Not only in sports, but in everyday life there are grave consequences for being wrong despite having right intentions. Driving toward a hurricane when one wholeheartedly intends to drive away from it results not in safety, but in immense danger to one’s life (just ask my Aunt Nancy; yes, the entire family is directionally-challenged). Eradicating forests to eliminate tree-dwelling demons who are genuinely believed to be the cause of calamity and affliction does not actually eliminate calamity and affliction; it creates far more. Raping little girls with the sincere belief that having sex with a virgin will cure HIV/AIDS results not in health, but in the rapid spread of HIV and the destruction of an entire generation. Attempting to empower the persistently poor by earnestly giving them food and shelter but not education and skills does not empower them; it reinforces their sense of powerlessness and causes even greater dependence.
Likewise, following your false beliefs about what God wants from you, no matter how sincerely you hold to those beliefs and strive to live by them, will not get you where you want to go, either in this life or the next!
T.S. Eliot famously said, “Most of the evil in this world is done by people with good intentions.” Whether or not that is true, it has long been evident that good intentions are not sufficient for desirable results. Even in our legal system, breaking the law out of sincere ignorance does not exonerate us from the consequences – legal or natural – of our actions. Further, as far as I’m aware, there isn’t a single religion in the world that teaches good intentions as a means of salvation. So why in 21st-century America would we suddenly adopt this belief that God only cares about our sincerity or good intentions?
I suspect the answer is arrogance. We think we know more than all those who came before us, including Jesus, who taught, “I am the way and the truth and the life. No one comes to the Father except through me” (John 14:6) and, “Unless you believe that I am He, you will die in your sins” (John 8:24).

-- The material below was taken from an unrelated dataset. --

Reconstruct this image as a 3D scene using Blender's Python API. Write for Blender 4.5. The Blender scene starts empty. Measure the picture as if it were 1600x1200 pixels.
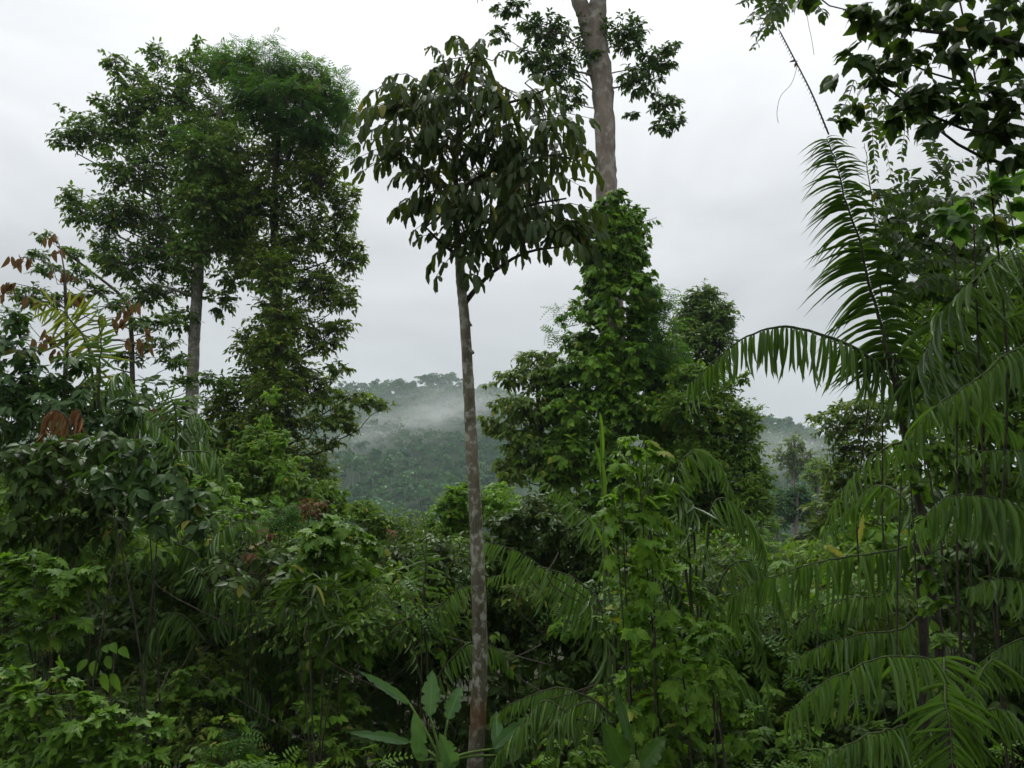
import bpy, math
import numpy as np
from mathutils import Matrix, Vector

# ------------------------------------------------------------------ camera, sky, sun, exposure
scene = bpy.context.scene
COL = scene.collection
rng = np.random.default_rng(11)
FOCAL = 1245.0                     # focal length in photo pixels (1600 wide)
PITCH = math.atan(200.0 / FOCAL)   # camera tilted up a little
CAM = np.array([0.0, 0.0, 1.7])
cam_data = bpy.data.cameras.new("camera")
cam_data.sensor_width = 36.0
cam_data.lens = 36.0 * FOCAL / 1600.0
cam_data.clip_start = 0.05
cam_data.clip_end = 6000.0
cam = bpy.data.objects.new("camera", cam_data)
cam.location = CAM
cam.rotation_euler = (math.pi / 2 + PITCH, 0, 0)
COL.objects.link(cam)
scene.camera = cam

SUN_EL, SUN_AZ = math.radians(52), math.radians(-10)   # hidden sun: ahead of the camera, high behind the cloud
world = bpy.data.worlds.new("World")
scene.world = world
world.use_nodes = True
wn, wl = world.node_tree.nodes, world.node_tree.links
wn.clear()
w_out = wn.new("ShaderNodeOutputWorld")
w_bg = wn.new("ShaderNodeBackground")
w_bg.inputs["Strength"].default_value = 0.1
sky = wn.new("ShaderNodeTexSky")
sky.sky_type = 'NISHITA'
sky.sun_disc = False
sky.sun_elevation = SUN_EL
sky.sun_rotation = SUN_AZ
tc = wn.new("ShaderNodeTexCoord")
sep = wn.new("ShaderNodeSeparateXYZ")
wl.new(tc.outputs["Generated"], sep.inputs[0])


def wmath(op, a, b=None, c=None):
    n = wn.new("ShaderNodeMath")
    n.operation = op
    for i, v in enumerate((a, b, c)):
        if v is None:
            continue
        if isinstance(v, (int, float)):
            n.inputs[i].default_value = v
        else:
            wl.new(v, n.inputs[i])
    return n.outputs[0]


# overcast luminance: brighter towards the zenith, (1 + 2 sin e) / 3
elev = wmath('MAXIMUM', sep.outputs["Z"], 0.0)
grad = wmath('MULTIPLY_ADD', wmath('MULTIPLY', elev, elev), 2.5, 1.0)
wmap = wn.new("ShaderNodeMapping")
wmap.inputs["Scale"].default_value = (1.0, 1.0, 2.2)
wl.new(tc.outputs["Generated"], wmap.inputs[0])
wnoise = wn.new("ShaderNodeTexNoise")
wnoise.inputs["Scale"].default_value = 2.6
wnoise.inputs["Detail"].default_value = 6.0
wnoise.inputs["Roughness"].default_value = 0.52
wnoise.inputs["Distortion"].default_value = 0.4
wl.new(wmap.outputs[0], wnoise.inputs["Vector"])
cl = wmath('MULTIPLY_ADD', wnoise.outputs["Fac"], 1.0, 0.5)
lum = wmath('MULTIPLY', grad, cl)
# soft glow of the veiled sun
sdir = wn.new("ShaderNodeVectorMath")
sdir.operation = 'DOT_PRODUCT'
wl.new(tc.outputs["Generated"], sdir.inputs[0])
sdir.inputs[1].default_value = (math.sin(SUN_AZ) * math.cos(SUN_EL), math.cos(SUN_AZ) * math.cos(SUN_EL), math.sin(SUN_EL))
glow = wmath('MULTIPLY', wmath('POWER', wmath('MAXIMUM', sdir.outputs["Value"], 0.0), 18.0), 0.9)
lum = wmath('MULTIPLY', wmath('ADD', lum, glow), 3.55)
cloud = wn.new("ShaderNodeVectorMath")
cloud.operation = 'SCALE'
cloud.inputs[0].default_value = (0.975, 0.995, 1.01)
wl.new(lum, cloud.inputs["Scale"])
wmix = wn.new("ShaderNodeMix")
wmix.data_type = 'RGBA'
wmix.inputs[0].default_value = 0.96
wl.new(sky.outputs[0], wmix.inputs[6])
wl.new(cloud.outputs[0], wmix.inputs[7])
wl.new(wmix.outputs[2], w_bg.inputs["Color"])
wl.new(w_bg.outputs[0], w_out.inputs["Surface"])

sun_data = bpy.data.lights.new("sun", 'SUN')
sun_data.energy = 1.5
sun_data.angle = math.radians(30)
sun_data.color = (1.0, 0.97, 0.92)
sun = bpy.data.objects.new("sun", sun_data)
sd = Vector((math.sin(SUN_AZ) * math.cos(SUN_EL), math.cos(SUN_AZ) * math.cos(SUN_EL), math.sin(SUN_EL)))
sun.rotation_euler = sd.to_track_quat('Z', 'Y').to_euler()
COL.objects.link(sun)

scene.view_settings.view_transform = 'Standard'
scene.view_settings.look = 'None'
scene.view_settings.exposure = 0.74
scene.view_settings.gamma = 1.0
scene.view_settings.use_curve_mapping = False
scene.render.engine = 'CYCLES'
cy = scene.cycles
cy.max_bounces = 8
cy.diffuse_bounces = 4
cy.glossy_bounces = 2
cy.transmission_bounces = 4
cy.transparent_max_bounces = 4
cy.volume_bounces = 2
cy.use_denoising = True
cy.sample_clamp_indirect = 4.0
cy.caustics_reflective = False
cy.caustics_refractive = False


# ------------------------------------------------------------------ pixel <-> world, terrain
def P(px, py, d):
    """World point at photo pixel (px, py) lying d metres ahead (world Y)."""
    cx, cyy = (px - 800.0) / FOCAL, (600.0 - py) / FOCAL
    s, c = math.sin(PITCH), math.cos(PITCH)
    ray = np.array([cx, c - s * cyy, s + c * cyy])
    return CAM + ray * (d / ray[1])


def mpp(d):
    return d / FOCAL


def vnoise(x, y, seed=0):
    x, y = np.asarray(x, float), np.asarray(y, float)
    v = np.zeros(np.broadcast(x, y).shape)
    for k, (f, a) in enumerate(((1, 1), (2.1, .5), (4.3, .27), (8.7, .14))):
        v = v + a * np.sin(f * x + 1.7 * k + seed + 1.3 * np.sin(f * y * .8 + k)) * np.sin(f * y + 2.3 * k + seed * 1.3 + 1.1 * np.sin(f * x * .7))
    return v


CREST_PX = [-600, 0, 330, 540, 620, 680, 780, 950, 1180, 1240, 1290, 1400, 1700, 2300]
CREST_PY = [705, 680, 658, 634, 622, 614, 622, 642, 684, 702, 728, 752, 757, 735]
CREST_X = [(p - 800) / FOCAL * 620 for p in CREST_PX]
CREST_Z = [float(P(800, q, 620)[2]) for q in CREST_PY]


def H(x, y):
    x, y = np.asarray(x, float), np.asarray(y, float)
    z = np.interp(y, [-400, 2, 9, 30, 80, 200, 240], [0, 0, -3.0, -6, -13, -18, -18])
    cz = np.interp(x, CREST_X, CREST_Z)
    t = np.clip((y - 215) / (620 - 215), 0, 1)
    up = -18 + (cz + 18) * (t * t * (3 - 2 * t) * .45 + t * .55)
    over = np.clip((y - 620) / 500, 0, 1)
    up = up * (1 - over) + (-20) * over
    z = np.where(y > 215, up + np.clip((y - 215) / 60, 0, 1) * 5 * vnoise(x * .021, y * .017, 3), z)
    z = z + np.clip((np.abs(y) - 4) / 30, 0, 1) * .35 * vnoise(x * .33, y * .33, 1)
    return z


# ------------------------------------------------------------------ materials
def new_mat(name):
    m = bpy.data.materials.new(name)
    m.use_nodes = True
    m.node_tree.nodes.clear()
    return m, m.node_tree.nodes, m.node_tree.links


def mix_rgb(N, L, fac, a, b, blend='MIX'):
    n = N.new("ShaderNodeMix")
    n.data_type = 'RGBA'
    n.blend_type = blend
    for sock, v in ((n.inputs[0], fac), (n.inputs[6], a), (n.inputs[7], b)):
        if isinstance(v, (int, float)):
            sock.default_value = v
        elif isinstance(v, tuple):
            sock.default_value = (*v, 1) if len(v) == 3 else v
        else:
            L.new(v, sock)
    return n.outputs[2]


def nmath(N, L, op, a, b=None, c=None):
    n = N.new("ShaderNodeMath")
    n.operation = op
    for i, v in enumerate((a, b, c)):
        if v is None:
            continue
        if isinstance(v, (int, float)):
            n.inputs[i].default_value = v
        else:
            L.new(v, n.inputs[i])
    return n.outputs[0]


def leaf_mat(name, dark, light, trans=(0.16, 0.30, 0.04), tfac=0.3, rough=0.42, vein=0.5, spots=0.0, spot_col=(0.2, 0.15, 0.03), yellow=0.04, spec=0.15):
    m, N, L = new_mat(name)
    at = N.new("ShaderNodeAttribute")
    at.attribute_name = "leaf_uv"
    sp = N.new("ShaderNodeSeparateXYZ")
    L.new(at.outputs["Vector"], sp.inputs[0])
    oi = N.new("ShaderNodeObjectInfo")
    rnd = nmath(N, L, 'FRACT', nmath(N, L, 'MULTIPLY_ADD', oi.outputs["Random"], 7.31, sp.outputs["Z"]))
    rnd2 = nmath(N, L, 'FRACT', nmath(N, L, 'MULTIPLY', rnd, 17.17))
    col = mix_rgb(N, L, rnd, dark, light)
    # a few leaves are turning yellow
    yf = nmath(N, L, 'GREATER_THAN', rnd2, 1.0 - yellow)
    col = mix_rgb(N, L, nmath(N, L, 'MULTIPLY', yf, 0.75), col, (0.26, 0.24, 0.035))
    # fine mottling
    tcn = N.new("ShaderNodeTexCoord")
    no = N.new("ShaderNodeTexNoise")
    no.inputs["Scale"].default_value = 9.0
    no.inputs["Detail"].default_value = 3.0
    L.new(tcn.outputs["Object"], no.inputs["Vector"])
    mot = nmath(N, L, 'MULTIPLY_ADD', no.outputs["Fac"], 0.9, 0.55)
    mul = N.new("ShaderNodeVectorMath")
    mul.operation = 'SCALE'
    L.new(col, mul.inputs[0])
    L.new(mot, mul.inputs["Scale"])
    col = mul.outputs[0]
    # midrib and side veins
    au = nmath(N, L, 'ABSOLUTE', sp.outputs["X"])
    rib = nmath(N, L, 'LESS_THAN', au, 0.07)
    sv = nmath(N, L, 'SINE', nmath(N, L, 'MULTIPLY', nmath(N, L, 'MULTIPLY_ADD', au, -0.35, sp.outputs["Y"]), 52.0))
    svm = nmath(N, L, 'GREATER_THAN', sv, 0.86)
    vm = nmath(N, L, 'MULTIPLY', nmath(N, L, 'MAXIMUM', rib, nmath(N, L, 'MULTIPLY', svm, 0.45)), vein)
    lightv = tuple(min(1.0, c * 1.8 + 0.02) for c in light)
    col = mix_rgb(N, L, vm, col, lightv)
    if spots > 0:
        n2 = N.new("ShaderNodeTexNoise")
        n2.inputs["Scale"].default_value = 14.0
        n2.inputs["Detail"].default_value = 2.0
        L.new(tcn.outputs["Object"], n2.inputs["Vector"])
        sm = nmath(N, L, 'MULTIPLY', nmath(N, L, 'GREATER_THAN', n2.outputs["Fac"], 0.66), spots)
        col = mix_rgb(N, L, sm, col, spot_col)
    bs = N.new("ShaderNodeBsdfPrincipled")
    L.new(col, bs.inputs["Base Color"])
    L.new(nmath(N, L, 'MULTIPLY_ADD', rnd2, 0.22, rough - 0.08), bs.inputs["Roughness"])
    bs.inputs["Specular IOR Level"].default_value = spec
    tr = N.new("ShaderNodeBsdfTranslucent")
    tcol = mix_rgb(N, L, vm, trans, tuple(c * 0.55 for c in trans))
    tcol2 = mix_rgb(N, L, nmath(N, L, 'MULTIPLY', yf, 0.6), tcol, (0.40, 0.34, 0.04))
    L.new(tcol2, tr.inputs["Color"])
    bmp = N.new("ShaderNodeBump")
    bmp.inputs["Strength"].default_value = 0.25
    bmp.inputs["Distance"].default_value = 0.01
    L.new(nmath(N, L, 'MULTIPLY_ADD', vm, -1.0, no.outputs["Fac"]), bmp.inputs["Height"])
    L.new(bmp.outputs[0], bs.inputs["Normal"])
    mx = N.new("ShaderNodeMixShader")
    mx.inputs[0].default_value = tfac
    L.new(bs.outputs[0], mx.inputs[1])
    L.new(tr.outputs[0], mx.inputs[2])
    out = N.new("ShaderNodeOutputMaterial")
    L.new(mx.outputs[0], out.inputs["Surface"])
    return m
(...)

When Peter was charged as a criminal for preaching the Gospel to Jews, he said, “There is salvation in no one else, for there is no other name under Heaven that has been given among men by which we must be saved” (Acts 4:11). And in speaking of the Jews’ rejection of Jesus, the apostle Paul said, “Brothers, my heart's desire and prayer to God for them is that they may be saved. For I bear them witness that they have a zeal for God, but not according to knowledge. For, being ignorant of the righteousness of God, and seeking to establish their own, they did not submit to God's righteousness. For Christ is the end of the law for righteousness to everyone who believes” (Romans 10:1-4).
Not only are there over 100 verses in the Bible that teach the exclusivity of Christ as the only way to God, but if the disciples had been preaching a message of inclusiveness they would not have been persecuted by Jewish and Gentile authorities alike. Inclusiveness was the persuasion of the day in first-century Rome, and Christians were beaten, tortured, and killed for not being inclusive enough. Referring to themselves as The Way, they were known as atheists to outsiders because they rejected the pantheon of Roman gods as well as every other well-intentioned worldview. This was not a gospel of feel-good acceptance, but of salvation by faith in Christ alone. Why? Because he is the only one who paid the penalty for our sins.
Of course, we are free to reject Jesus’ substitutionary payment for our sins and insist on paying the penalty ourselves; God does not leave us without an option. But salvation through false beliefs motivated by sincerity and good intentions is not one of them. So the only question that remains is, “Is the Gospel true?”